ON-Lion Letter

"More than 2,000 years before America's bailouts and entitlement programs, the ancient Romans experimented with similar schemes," begins an August article in the Freeman, published by the Foundation for Economic Education (FEE) in Atlanta, by Lawrence W. Reed and Marc Hyden.  "The Roman government rescued failing institutions, canceled personal debts, and spent huge sums on welfare programs.  The result wasn’t pretty."

Reed is president of FEE, which is supported by Milwaukee's Lynde and Harry Bradley Foundation, and Hyden works for Conservatives Concerned About the Death Penalty.

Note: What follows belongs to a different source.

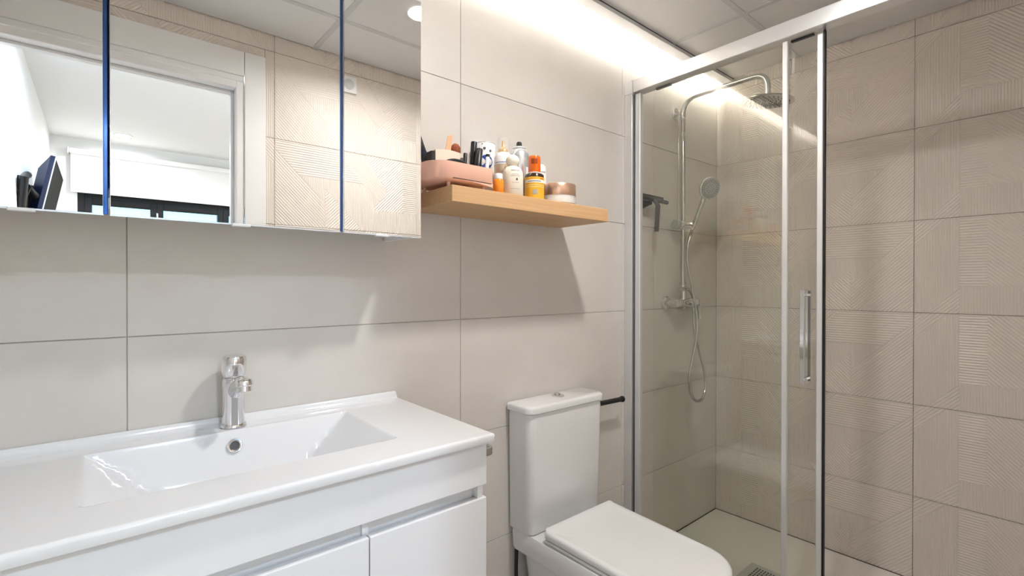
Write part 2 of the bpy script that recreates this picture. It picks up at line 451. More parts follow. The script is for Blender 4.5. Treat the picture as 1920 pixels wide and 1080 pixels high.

"Roman politicians picked winners and losers, generally favoring the politically well connected -- a practice that's central to the welfare state of modern times, too," they continue in "The Slow-Motion Financial Suicide of the Roman Empire."  "As numerous writers have noted, these expensive rob-Peter-to-pay-Paul efforts were major factors in bankrupting Roman society.  They inevitably led to even more destructive interventions.  Rome wasn't built in a day, as the old saying goes -- and it took a while to tear it down as well.  Eventually, when the republic faded into an imperial autocracy, the emperors attempted to control the entire economy.

"Rome fell to invaders in 476 AD, but who the real barbarians were is an open question," Reed and Hyden conclude.  "The Roman people who supported the welfare state and the politicians who administered it so weakened society that the Western Roman Empire fell like a ripe plum that year.  Maybe the real barbarians were those Romans who had effectively committed a slow-motion financial suicide."